Direct Line, a leading insurance firm, has declined a higher takeover bid from its rival company Ageas based in Belgium. This caused a six percent drop in Direct Line shares as the firm rejected the increased cash-and-shares proposition made on March 9, which valued Direct Line at around £3.11 billion.
The offer marks a rise of three percent from the initial approach, valuing the company at approximately £3.1 billion.
Direct Line commented: “The board considered the latest proposal with its advisers and continues to believe the latest proposal is uncertain, unattractive, and that it significantly undervalues Direct Line Group and its future prospects while also being highly opportunistic in nature.”
It added, “Accordingly, the board unanimously rejected the latest proposal.”
Ageas has until 5pm on March 27 to make a firm offer or choose not to pursue under City Takeover Panel rules. Expressing confidence in the firm’s outlook, Direct Line stated it was confident in its “standalone prospects”.

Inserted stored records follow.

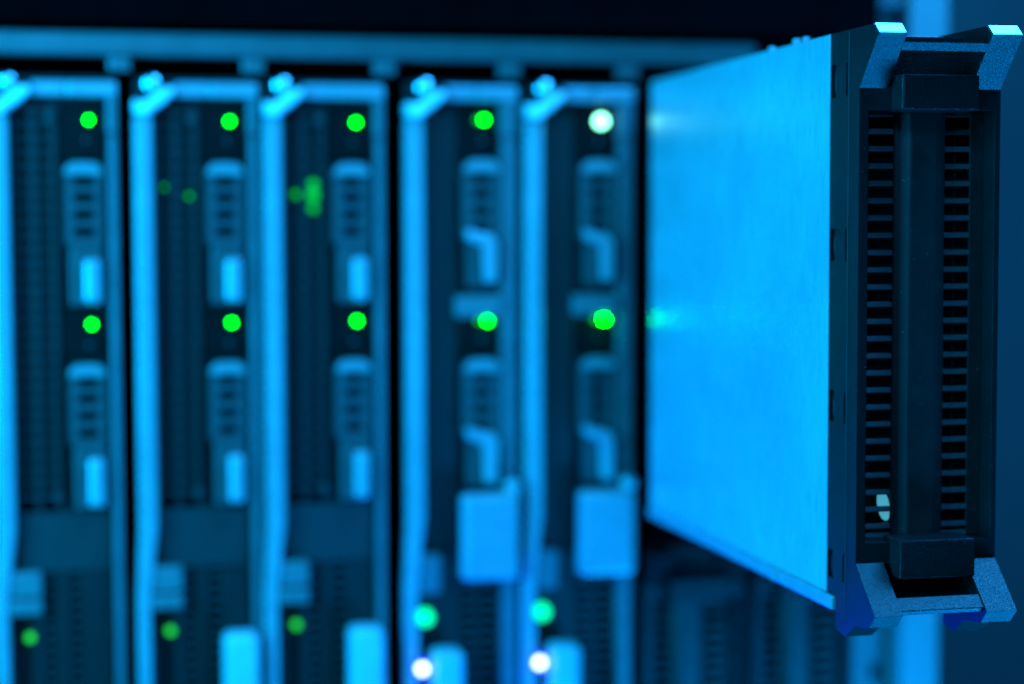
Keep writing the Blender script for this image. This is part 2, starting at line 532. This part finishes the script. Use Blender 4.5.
def half_module(label, loc, rot, rear, detailed):
    t = thing('server_module', label, 'server module', loc, 'half height server modules', rot)
    prof = [(-32, 74.5), (14.1, 74.3), (19.2, 70), (0, 49), (0, -152.3), (20.8, -171.2), (14.8, -177.1), (0, -179.1),
            (-10.9, -186), (-21.6, -184.7), (-22, -170.5), (-32, -170.5)]
    bz = MB().prism([(-u, z) for u, z in prof], 'x', 0, 64.5).build('front_bezel', 'bezel', t)
    cuts = [(4, 62.0, -1, 30, -143.7, 40.2),                  # recess with the grille
            (12.6, 50.6, -30, 7, 49.6, 90),                   # gap between the upper prongs
            (12.6, 50.6, 6.9, 40, 71.5, 90),
            (12.6, 50.6, -30, 7, -200, -152.6),               # gap between the lower prongs
            (12.6, 50.6, 6.9, 40, -200, -173)]
    if detailed:
        for a, b in ((46.5, 60.8), (-24, -10), (-94, -80.3), (-163, -150.5)):
            cuts.append((-1, 2.2, 24.5, 30.8, a, b))          # clip windows
            cuts.append((-1, 0.9, 12.3, 14.4, a, b))
        cuts.append((-1, 0.5, 11.2, 11.75, -180, 73.5))       # parting line
    carve(bz, cuts)
    md = bz.modifiers.new('bevel', 'BEVEL')
    md.width = 0.0006
    md.segments = 2
    md.limit_method = 'ANGLE'
    md.angle_limit = math.radians(25)
    # grille: floor strips, rib, single bars
    yg = 10.4
    boxes('grille_margin', 'inner', bz, [(4.05, 8.8, yg, yg + 1.6, -143.6, 40.1)], 0.2)
    boxes('grille_margin', 'inner', bz, [(55.8, 61.95, yg, yg + 1.6, -143.6, 40.1)], 0.2)
    MB().prism([(20.3, yg + 1.6), (20.3, yg), (26.5, yg - 4.2), (38.6, yg - 4.2), (44.2, yg), (44.2, yg + 1.6)], 'z', -143.6, 40.1) \
        .build('centre_rib', 'inner', bz, 1.2, 3)
    n = 25
    pitch = 7.39
    proto = {}
    for k in range(n + 1):
        z = 40.05 - k * pitch
        for x0, x1 in ((8.85, 20.25), (44.25, 55.75)):
            if x0 not in proto:
                proto[x0] = (MB().prism([(yg + 0.05, z - 2.2), (yg + 0.05, z - 1.6), (yg + 0.6, z), (yg + 2.2, z), (yg + 2.2, z - 2.2)], 'x', x0, x1)
                             .build('grille_bar', 'bar', bz), z)
            else:
                zz = max(z, -141.3)
                inst(proto[x0][0], bz, dz=zz - proto[x0][1])
    MB().box(49.6, 50.5, yg + 3, yg + 4, -143, 40).build('mesh_wire', 'inner', bz)
    # pull tabs and the bars that tie the prongs together
    boxes('pull_tab', 'bezel', bz, [(14.6, 49.4, -11, 7.5, 39.4, 54.2)], 0.8)
    boxes('pull_tab', 'bezel', bz, [(15.6, 49.8, -11, 7.5, -158.0, -141.5)], 0.8)
    MB().prism([(-(63.6 - 49) * .914, 63.6), (-(67 - 49) * .914, 67.0), (-(67 - 49) * .914 + 2.6, 67.2), (-(63.6 - 49) * .914 + 4, 64.4)],
               'x', 12.4, 50.8).build('cross_bar', 'bezel', bz, 0.3)
    MB().prism([(-13.0, -165.0), (-18.3, -169.9), (-16.4, -172.1), (-10.2, -168.0)], 'x', 12.4, 50.8).build('cross_bar', 'bezel', bz, 0.4)
    MB().prism([(-11, -167.6), (6.9, -165), (6.9, -166.5), (-11, -169.4)], 'x', 12.5, 50.7).build('lower_pan', 'bezel', bz, 0.2)
    for x0, x1 in ((0.5, 12.1), (51.1, 64.0)):
        MB().prism([(-14.4, 74.15), (-18.9, 70.35), (-19.25, 70.75), (-14.75, 74.55)], 'x', x0, x1).build('prong_glint', 'chrome', bz)  # chrome plate added so the plastic chamfer shows a white highlight
    if detailed:
        MB().box(-0.22, 0.3, 10.6, 11.0, -179, 73.6).build('seam_highlight', 'panel3', bz)  # lighter strip paints the highlight along the seam's edge
        # clip tongues inside the side windows and the parting-line clips
        for a, b in ((46.5, 60.8), (-24, -10), (-94, -80.3), (-163, -150.5)):
            MB().prism([(25.2, a + 2), (26.4, a + 4), (26.4, b - 4), (25.2, b - 2), (27.6, b - 2.6), (28.2, b - 5), (28.2, a + 5), (27.6, a + 2.6)],
                       'x', 0.5, 2.0).build('clip', 'bezel', bz, 0.15, 1)
        lens = MB().disc(0, 0, 4.6, -1, 1, 24, dome=1.6).build('inner_glow_disc', 'lens', bz, smooth=True)  # pale disc with a weak glow added, set behind the bars
        lens.scale = (0.52, 1, 1.45)
        lens.rotation_euler = (0, math.radians(-10), 0)
        lens.location = Vector((19.3, 15.5, -130.2)) * MM
    # sheet-metal cover: left and right sides, top, bottom with folded lip
    y0 = 32.1
    side = boxes('side_panel', 'brushed', t, [(-0.2, 0.9, y0, rear, -170.2, 74.4)], 0.35)
    boxes('side_panel', 'brushed', t, [(63.2, 64.3, y0, rear, -170.2, 74.4)], 0.3)
    boxes('top_panel', 'brushed', t, [(1.0, 63.1, y0, rear, 73.0, 74.2)], 0.2)
    boxes('base_panel', 'strip', t, [(-1.6, 64.8, 22.4, rear, -176.6, -170.4)], 0.8)
    for y, h in ((68, 2.6), (80, 3.0), (112, 2.2)):
        boxes('cover_hook', 'brushed', t, [(1.5, 4.0, y - 1.8, y + 1.8, 74.25, 74.2 + h)], 0.4)
    boxes('rail_catch', 'strip', t, [(-3.0, -1.65, 88, 96, -176, -171)], 0.5)
    # dark inner sled that stays in the bay's guides
    boxes('sled', 'black', t, [(9, 57, y0, 32.1 + 640 if detailed else rear, -168, 66)], 0.5)
    for o in t.children:
        o.location.z += Z0 * MM
    return t


pulled = half_module('server module pulled out of the rack, bright brushed metal side and black vented front',
                     (318.0, -352.0, -186.0), (math.radians(-0.7), 0, 0), 300, True)
low = half_module('black vented server module in the lower bay, the one next to the fifth blade', (329.5, 0, BOT + 0.5), (0, 0, 0), 420, False)
low2 = copy_tree(low)
low2.location.x = 0.4005
low2['label'] = 'black vented server module in the lower bay, the one beneath the pulled out front'
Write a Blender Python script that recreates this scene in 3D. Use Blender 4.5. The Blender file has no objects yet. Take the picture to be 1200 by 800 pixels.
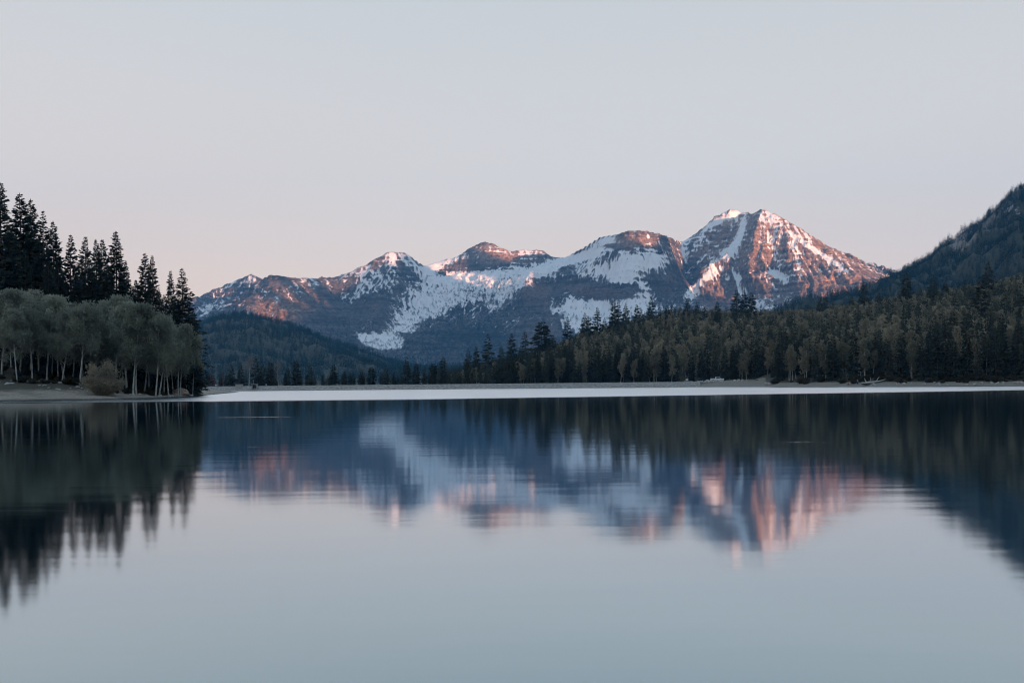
import bpy, math, random, os
import numpy as np

random.seed(7)
RNG = np.random.default_rng(11)
D = bpy.data
scene = bpy.context.scene
COL = scene.collection
R = math.radians

# ------------------------------------------------------------------ camera geometry
F = 1178.0            # focal length in photo pixels (1200 px wide photograph)
CAMH = 1.7            # eye height above the water
HOR = 450.7           # row of the optical axis
ROLL = R(0.55)
CR, SR = math.cos(ROLL), math.sin(ROLL)

def at(px, py, Y):
    """photo pixel + distance -> world point"""
    u = px - 600.0; v = py - HOR
    h = u * CR - v * SR; w = -(v * CR + u * SR)
    return (h / F * Y, Y, CAMH + w / F * Y)

def proj(X, Y, Z):
    h = X / Y * F; w = (Z - CAMH) / Y * F
    u = h * CR - w * SR; v = -(h * SR + w * CR)
    return u + 600.0, v + HOR

# ------------------------------------------------------------------ numpy noise
def _hash(ix, iy, seed):
    n = (ix.astype(np.int64) * 374761393 + iy.astype(np.int64) * 668265263 + seed * 1442695041) & 0xFFFFFFFF
    n = ((n ^ (n >> 13)) * 1274126177) & 0xFFFFFFFF
    return (n ^ (n >> 16)) & 0xFFFFFFFF

def perlin(x, y, seed=0):
    x = np.asarray(x, float); y = np.asarray(y, float)
    xi = np.floor(x); yi = np.floor(y); fx = x - xi; fy = y - yi
    def g(ix, iy, dx, dy):
        a = _hash(ix, iy, seed) * (2 * math.pi / 4294967296.0)
        return np.cos(a) * dx + np.sin(a) * dy
    u = fx * fx * fx * (fx * (fx * 6 - 15) + 10); v = fy * fy * fy * (fy * (fy * 6 - 15) + 10)
    a = g(xi, yi, fx, fy); b = g(xi + 1, yi, fx - 1, fy)
    c = g(xi, yi + 1, fx, fy - 1); d = g(xi + 1, yi + 1, fx - 1, fy - 1)
    return 1.5 * ((a + u * (b - a)) * (1 - v) + v * (c + u * (d - c)))

def fbm(x, y, octv=5, seed=0, gain=0.5, lac=2.03):
    s = 0; a = 1.0; t = 0
    for o in range(octv):
        s = s + a * perlin(x, y, seed + o * 17); t += a
        a *= gain; x = x * lac + 3.1; y = y * lac + 1.7
    return s / t

def ridged(x, y, octv=5, seed=0, gain=0.55, lac=2.05):
    s = 0; a = 1.0; t = 0
    for o in range(octv):
        s = s + a * (1 - 2 * np.abs(perlin(x, y, seed + o * 13))); t += a
        a *= gain; x = x * lac + 5.3; y = y * lac + 2.9
    return s / t

def smooth(a, b, x):
    t = np.clip((x - a) / (b - a), 0, 1)
    return t * t * (3 - 2 * t)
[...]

“Direct Line Group will release its 2023 preliminary results on Thursday 21 March 2024 and will also then provide an update on further initiatives to build on the operational improvements implemented during 2023,” it disclosed. Ageas, focused on Europe and Asia, maintains that acquiring Direct Line would create a powerful business entity in the UK, primarily focusing on household and motor insurance.
When they first made their offer last month, they said they see “strong potential” in personal insurance, which is for people not companies. They also noted that the number of insurance claims has levelled out over the past year.